Remember, as Christians believe Jesus took on all of the debts of mankind and paid them at the cross, now Paul is being an example of how to be like Jesus by taking on the debts of Onesimus, who is now considered to be a brother in the word of God.

The point to Paul's letter in the book of Philemon is that Philemon should have compassion and forgive Onesimus. However, the decision has to be Philemon's. Paul could order him to do so, but Philemon has to make the decision on his own for true forgiveness to occur.
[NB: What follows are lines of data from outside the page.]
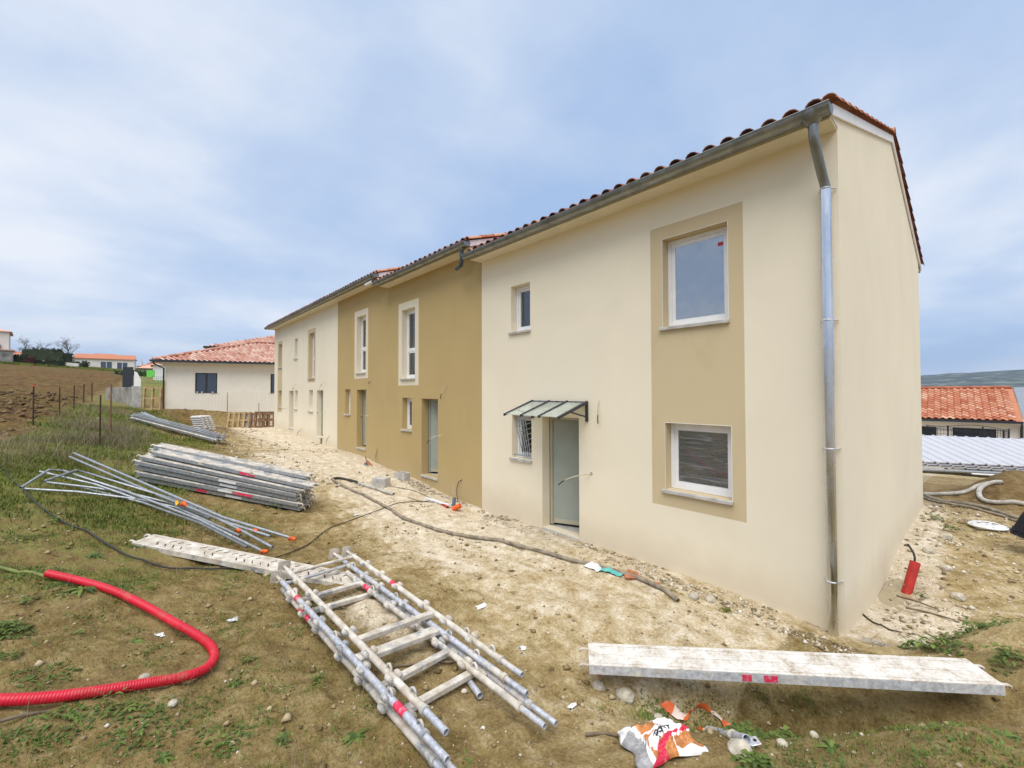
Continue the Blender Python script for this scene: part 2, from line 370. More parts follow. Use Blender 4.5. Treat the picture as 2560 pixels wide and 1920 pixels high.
def glass(name,tint=(.75,.8,.82),base=.06,refl=.9):
    t=NT(name); tr=t.n('ShaderNodeBsdfTransparent'); tr.inputs[0].default_value=(*tint,1)
    gl=t.n('ShaderNodeBsdfGlossy'); gl.inputs['Roughness'].default_value=.03; gl.inputs[0].default_value=(1,1,1,1)
    fr=t.n('ShaderNodeFresnel'); fr.inputs[0].default_value=1.55
    f=t.math('ADD',t.math('MULTIPLY',fr.outputs[0],refl),base,True)
    mx=t.n('ShaderNodeMixShader'); t.L(f,mx.inputs[0]); t.L(tr.outputs[0],mx.inputs[1]); t.L(gl.outputs[0],mx.inputs[2]); t.L(mx.outputs[0],t.out.inputs[0]); return t.m
M['glass']=glass('window_glass')
M['glass_frost']=None
def film(name,milk,rough,wr,c=(.8,.84,.88),bs=.55,gb=.10):
    t=NT(name); co=t.coord('World'); tr=t.n('ShaderNodeBsdfTransparent'); df=t.n('ShaderNodeBsdfDiffuse'); df.inputs[0].default_value=(*c,1)
    gl=t.n('ShaderNodeBsdfGlossy'); gl.inputs['Roughness'].default_value=rough
    w=t.noise(5,5,.62,t.map(co,(5,5,.35) if wr==0 else (.3,.3,4.5)),1.6)
    nb=t.bump(w,bs,.03)
    t.L(nb,gl.inputs['Normal'])
    streak=t.mr(w,.60 if wr==0 else .55,.72 if wr==0 else .64,0,.30 if wr==0 else .20)
    m1=t.n('ShaderNodeMixShader'); t.L(t.math('ADD',streak,milk,True),m1.inputs[0]); t.L(tr.outputs[0],m1.inputs[1]); t.L(df.outputs[0],m1.inputs[2])
    fr=t.n('ShaderNodeFresnel'); fr.inputs[0].default_value=1.5; t.L(nb,fr.inputs['Normal'])
    m2=t.n('ShaderNodeMixShader'); t.L(t.math('ADD',t.math('MULTIPLY',fr.outputs[0],.9),gb,True),m2.inputs[0]); t.L(m1.outputs[0],m2.inputs[1]); t.L(gl.outputs[0],m2.inputs[2]); t.L(m2.outputs[0],t.out.inputs[0]); return t.m
M['film_milky']=film('milky_protective_film',.20,.06,0,(.46,.53,.64),.05,.38)
M['film_clear']=film('clear_protective_film',.03,.2,1)
def frost():
    t=NT('frosted_awning_pane'); tr=t.n('ShaderNodeBsdfTransparent'); tr.inputs[0].default_value=(.82,.86,.83,1)
    df=t.n('ShaderNodeBsdfPrincipled'); df.inputs['Base Color'].default_value=(.62,.66,.60,1); df.inputs['Roughness'].default_value=.25
    mx=t.n('ShaderNodeMixShader'); t.L(t.mr(t.noise(2.5,4,.6,t.coord('World')),.3,.7,.35,.6),mx.inputs[0]); t.L(tr.outputs[0],mx.inputs[1]); t.L(df.outputs[0],mx.inputs[2]); t.L(mx.outputs[0],t.out.inputs[0]); return t.m
M['glass_frost']=frost()
def leafmat(name,a,b,trans=.25):
    t=NT(name); col=t.ramp(t.attr('tint'),[(0,a),(1,b)])
    t.fin(col,.6,0,None,.3)
    tl=t.n('ShaderNodeBsdfTranslucent'); t.L(col,tl.inputs[0]); mx=t.n('ShaderNodeMixShader'); mx.inputs[0].default_value=trans
    t.L(t.b.outputs[0],mx.inputs[1]); t.L(tl.outputs[0],mx.inputs[2]); t.L(mx.outputs[0],t.out.inputs[0]); return t.m
M['grass']=leafmat('grass_blades',(.055,.085,.010),(.27,.30,.055))
M['drygrass']=leafmat('dry_stalks',(.13,.10,.065),(.34,.27,.17))
M['weed']=leafmat('weed_leaf',(.045,.085,.018),(.20,.27,.06))
M['hedge']=leafmat('hedge_leaf',(.022,.035,.014),(.07,.085,.035))
M['hedgered']=leafmat('reddish_hedge_leaf',(.07,.02,.02),(.14,.05,.04))
M['bush']=leafmat('bush_leaf',(.035,.07,.02),(.10,.15,.05))
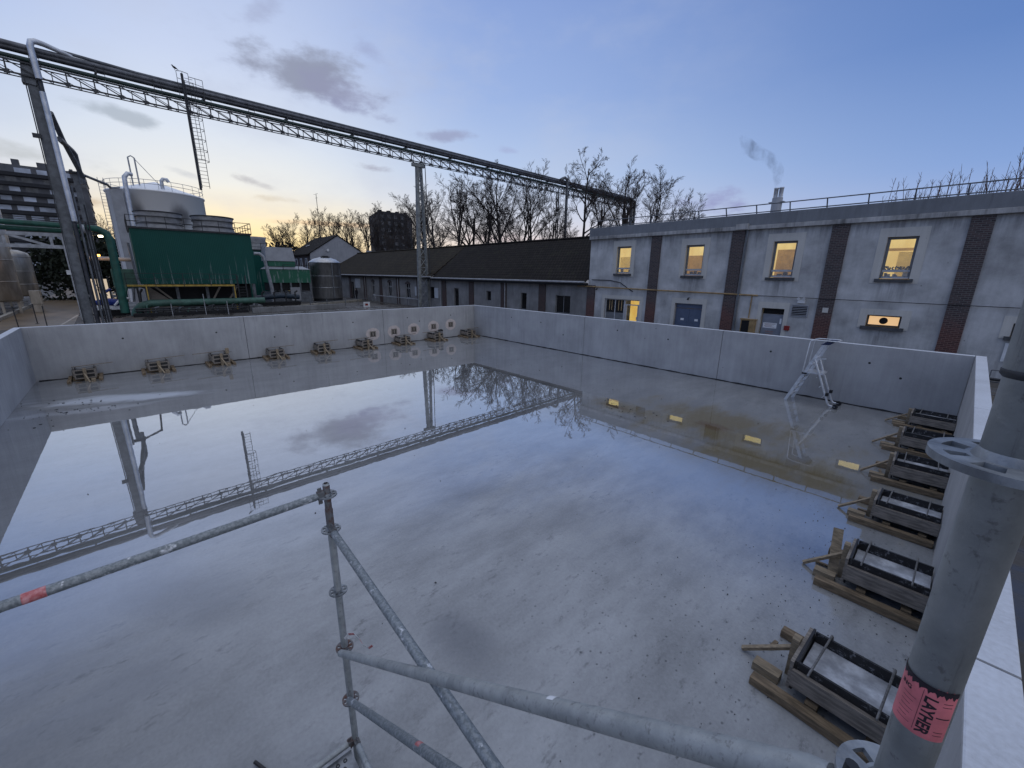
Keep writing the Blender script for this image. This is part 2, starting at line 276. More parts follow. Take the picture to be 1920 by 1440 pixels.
# green cladding with pale run marks
m, t = mat('green cladding'); M['green_clad'] = m
sp = t.n('ShaderNodeSeparateXYZ'); t.l(t.obj, sp.inputs[0]); ox, oy, oz = sp.outputs
st = t.noise(t.mapping(t.obj, (3, 3, .10)), 1.5, 5, .7); sn = t.noise(t.obj, .7, 4)
low = t.m('SUBTRACT', 1.0, t.sstep(oz, 2.8, 6.6))
fac = t.m('MULTIPLY', t.sstep(t.m('ADD', st, t.m('MULTIPLY', low, .13)), .66, .74), t.m('MULTIPLY', low, .9, clamp=True))
rib = t.n('ShaderNodeTexWave'); rib.bands_direction = 'Y'; rib.inputs['Scale'].default_value = 2.2; t.l(t.obj, rib.inputs['Vector'])
c = t.mix(sn, (.003, .058, .047, 1), (.006, .078, .062, 1)); c = t.mix(fac, c, (.24, .30, .29, 1)); t.l(c, t.b.inputs['Base Color']); t.b.inputs['Roughness'].default_value = .5; t.b.inputs['Specular IOR Level'].default_value = .22
bp = t.n('ShaderNodeBump'); bp.inputs['Strength'].default_value = .3; bp.inputs['Distance'].default_value = .02; t.l(rib.outputs[0], bp.inputs['Height']); t.l(bp.outputs[0], t.b.inputs['Normal'])
m, t = mat('faded green panels'); M['green_faded'] = m
st = t.noise(t.mapping(t.obj, (1.5, 1.5, .25)), 1.3, 5, .7)
t.l(t.mix(t.sstep(st, .52, .66), (.01, .115, .065, 1), (.22, .28, .28, 1)), t.b.inputs['Base Color']); t.b.inputs['Roughness'].default_value = .5
M['panel_grey'] = plain('grey sheet', (.30, .31, .335), .5, .2, .15, 1)
M['fan_grey'] = plain('fan ring plastic', (.27, .27, .275), .6, 0, .2, 2)
M['stainless'] = plain('stainless steel', (.42, .43, .45), .34, .85, .2, 3, stretch=(1, 1, .3))
M['beige_steel'] = plain('dull beige tank', (.33, .30, .26), .38, .55, .25, 2, stretch=(1, 1, .3))
M['black'] = plain('black opening', (.006, .006, .007), .8, 0, .2, 4)
M['void'] = plain('dark interior', (.012, .012, .014), .8, 0, .3, 3)
# bricks
def brick(name, a, b, mort, redlow=(1.35, .82, .72, 1)):
    m, t = mat(name)
    sp = t.n('ShaderNodeSeparateXYZ'); t.l(t.pos, sp.inputs[0]); cb = t.n('ShaderNodeCombineXYZ')
    t.l(t.m('ADD', sp.outputs[0], sp.outputs[1]), cb.inputs[0]); t.l(sp.outputs[2], cb.inputs[1])
    br = t.n('ShaderNodeTexBrick'); t.l(cb.outputs[0], br.inputs['Vector']); br.inputs['Scale'].default_value = 1/.23
    br.inputs['Brick Width'].default_value = 1.0; br.inputs['Row Height'].default_value = .36; br.inputs['Mortar Size'].default_value = .05; br.inputs['Bias'].default_value = -.1
    nz = t.noise(t.pos, .9, 5, .6)
    hi = t.sstep(t.m('ADD', sp.outputs[2], t.m('MULTIPLY', nz, 1.2)), 2.2, 3.4)
    br.inputs['Mortar'].default_value = (*mort, 1)
    br.inputs['Color2'].default_value = (*b, 1); br.inputs['Color1'].default_value = (*a, 1)
    red = t.mix(1.0, br.outputs['Color'], redlow, 'MULTIPLY')
    t.l(t.mix(hi, red, br.outputs['Color']), t.b.inputs['Base Color']); t.b.inputs['Roughness'].default_value = .8
    bp = t.n('ShaderNodeBump'); bp.inputs['Strength'].default_value = .6; bp.inputs['Distance'].default_value = .012; bp.invert = True
    t.l(br.outputs['Fac'], bp.inputs['Height']); t.l(bp.outputs[0], t.b.inputs['Normal'])
    return m
M['brick'] = brick('dark brick', (.075, .05, .048), (.035, .026, .028), (.12, .115, .115))
M['old_brick'] = brick('old brick', (.06, .036, .031), (.036, .025, .024), (.075, .07, .068), (1.1, .95, .9, 1))
# roof tiles: courses along the slope
def roofmat(name, a, b):
    m, t = mat(name)
    sp = t.n('ShaderNodeSeparateXYZ'); t.l(t.pos, sp.inputs[0]); cb = t.n('ShaderNodeCombineXYZ')
    t.l(sp.outputs[0], cb.inputs[0]); t.l(t.m('MULTIPLY', sp.outputs[2], 1.7), cb.inputs[1])
    br = t.n('ShaderNodeTexBrick'); t.l(cb.outputs[0], br.inputs['Vector']); br.inputs['Scale'].default_value = 1/.4
    br.inputs['Brick Width'].default_value = .8; br.inputs['Row Height'].default_value = 1.0; br.inputs['Mortar Size'].default_value = .10
    br.inputs['Color1'].default_value = (*a, 1); br.inputs['Color2'].default_value = (*b, 1); br.inputs['Mortar'].default_value = (a[0]*.25, a[1]*.25, a[2]*.25, 1)
    n = t.noise(t.pos, .35, 6, .65); moss = t.noise(t.pos, 1.4, 6, .7)
    c = t.mix(1.0, br.outputs['Color'], t.m('ADD', .45, n), 'MULTIPLY'); c = t.mix(t.m('MULTIPLY', t.sstep(moss, .55, .68), .45), c, (.035, .038, .018, 1))
    t.l(c, t.b.inputs['Base Color']); t.b.inputs['Roughness'].default_value = .85; t.b.inputs['Specular IOR Level'].default_value = .15
    bp = t.n('ShaderNodeBump'); bp.inputs['Strength'].default_value = .8; bp.inputs['Distance'].default_value = .03; bp.invert = True
    t.l(br.outputs['Fac'], bp.inputs['Height']); t.l(bp.outputs[0], t.b.inputs['Normal'])
    return m
M['roof_brown'] = roofmat('brown mossy tiles', (.046, .036, .024), (.03, .024, .017))
M['roof_dark'] = roofmat('dark tiles', (.027, .022, .019), (.018, .015, .014))
M['gutter'] = plain('zinc gutter', (.30, .30, .31), .5, .3, .2, 3)
M['wood_new'] = plain('pale timber', (.25, .195, .13), .7, 0, .35, 5, bump=.2, stretch=(1, 6, 6))
M['wood_old'] = plain('weathered timber', (.175, .128, .08), .75, 0, .45, 5, bump=.3, stretch=(1, 6, 6))
M['wood_grey'] = plain('cement stained plank', (.23, .20, .17), .75, 0, .35, 6, bump=.25, stretch=(1, 6, 6))
M['ply'] = plain('black film faced ply', (.022, .02, .02), .45, 0, .4, 8, bump=.1)
m, t = mat('cement smeared ply'); M['ply_smear'] = m
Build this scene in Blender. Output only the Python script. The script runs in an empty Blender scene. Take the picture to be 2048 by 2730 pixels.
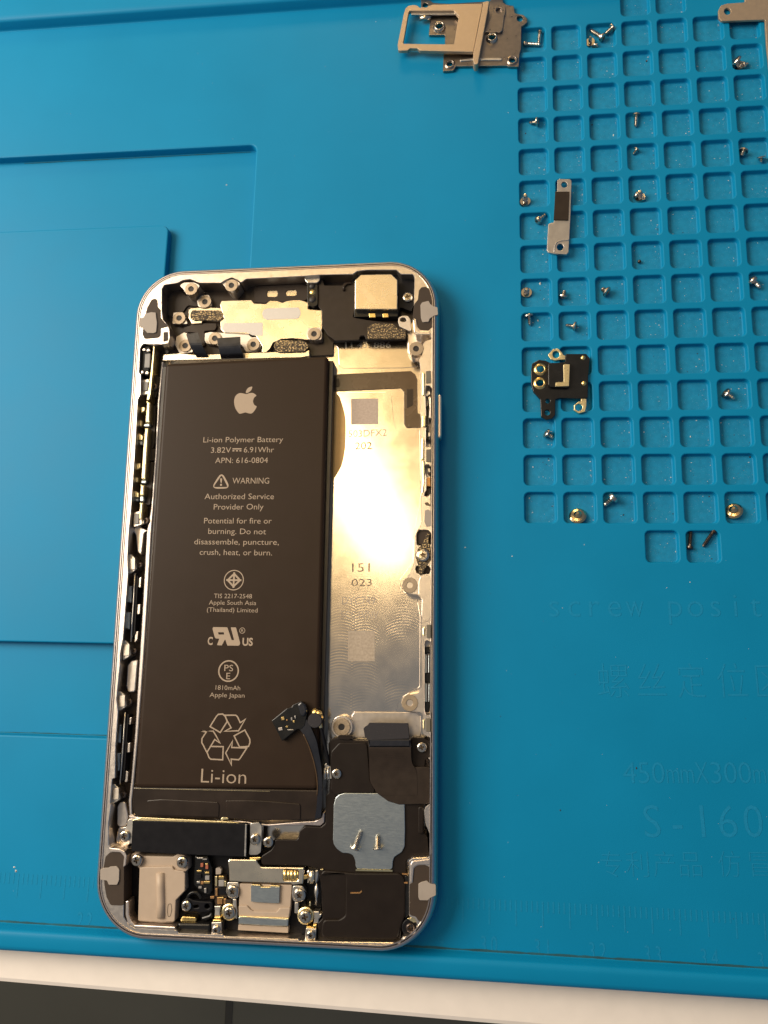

"Yet I prefer to appeal to you on the basis of love. It is as none other than Paul—an old man and now also a prisoner of Christ Jesus" Philemon 1:9 NIV

God requires us all to have compassion and forgive. This isn't always an easy task, but we have to remember that God forgives us if we ask for forgiveness so why shouldn't we extend the same to all of mankind. Paul serves as a kind of middleman between Onesimus and Philemon. We need to be able to move toward forgiveness without using a middle person. We need to learn to have compassion and come to forgiveness on our own. Paul briefly implies in verse 9 that forgiving Onesimus is not only what God wants, but Paul's imprisonment for Christ Jesus is more difficult than giving Onesimus forgiveness.

There are other lessons we can take from the book of Philemon. We need to be more aware of the needs of others and should be more apt to bear the burdens of our fellow brothers and sisters that are struggling. We should encourage them to have faith and encourage other Christians to help those in need.

We also learn more about how to pray. We should always give thanks to the Lord God for the spiritual growth in our fellow Christians. In fact, we should always try to look for the best in people and give them praise and encouragement even in our prayer to God. It doesn't matter what they have done in the past, if God can forgive them of their sins so shall we.